No one can out-Dave-Matthews Dave Matthews. It is heresy to attempt to replicate that  mewing South African voice or clone the special magic of his instrumental mumbo-jumbo. And after 2009’s epic Big Whiskey & the GrooGrux, it was reasonable to suspect that maybe not even Dave Matthews could outdo Dave Matthews. On his masterful new record Away from the World, however, Matthews has revealed his strengths as an intimate songwriter, and the band which adds that relentless funky chaos to all his music  has lost none of its luster.

Courtesy of RCA Records
The cover of ‘Away from the World’ shows various humans in private boxes. It suggests the introspection behind the album’s more human, heartfelt songwriting.

Away from the World is a rambling package best explained by a line from “Broken Things”, the raucous and stirring opening track: “You can’t always know what’s coming / You can’t always trust a twist of fate.” Indeed, the only predictable thing about the Dave Matthews Band’s music is its unpredictability. It turns out to be equal parts gypsy-funk anthem and fireplace ballads. There is something inviting about songs like “Sweet”, with its fluid key changes and touching chorus (“You know that feeling when you’re in too deep”); Matthews clearly knows when to pile on the saxophones and percussion and when to pull it back. “Sweet” and the tiny “Belly Full” are two such pared-down tracks, which do not suffer from their spareness. Rather, they expose Matthew’s songwriting as heartfelt and mature, far more approachable than the majority of tracks on Big Whiskey. 

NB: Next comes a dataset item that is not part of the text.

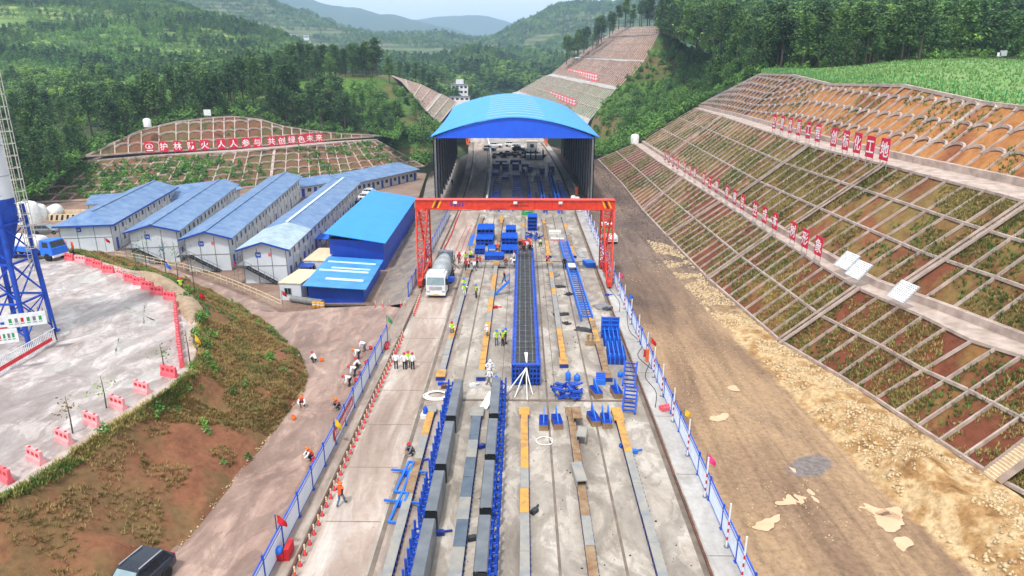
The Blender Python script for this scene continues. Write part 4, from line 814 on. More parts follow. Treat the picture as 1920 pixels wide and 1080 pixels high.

Matthews’s incredible voice does not suffer when the band strikes up in full, of course, but nor does his songwriting. Songs like the standouts “Belly Belly” (as fun a song as has been released this year) and the triumphant “Gaucho” (an anthem if there ever was one) are just as full of meaningful songwriting. Such a fusion, which reveals the best chemistry Dave and the rest of the Band has ever had, culminates in the ten-minute closing saga “Drunken Soldier”, which begins with the kind of epic introduction fit for an Ennio Morricone score. Repeated throughout the song is the line, “Make the most of what you’ve got / Don’t waste time being someone you’re not.” At 45 years old, Matthews is rounding life’s great curve, and does not have time to be anything other than genuine. This may be the impetus behind the album’s title, Away from the World — the album plays like the fruits of Matthews’s prolonged introspection; it sounds like a profound elegy to the craziness of love, life, and other such rascals.

There was never any doubt that the DMB was immensely talented. It’s how that talent was employed, whether it was channeled properly or wasted on half-hearted efforts, that was the question. When knockout tracks like “Rooftop” hit, one almost scolds oneself for ever doubting Dave. Away from the World is, of course, nothing other than the work of a full and complex heart.  Score: 8.5/10.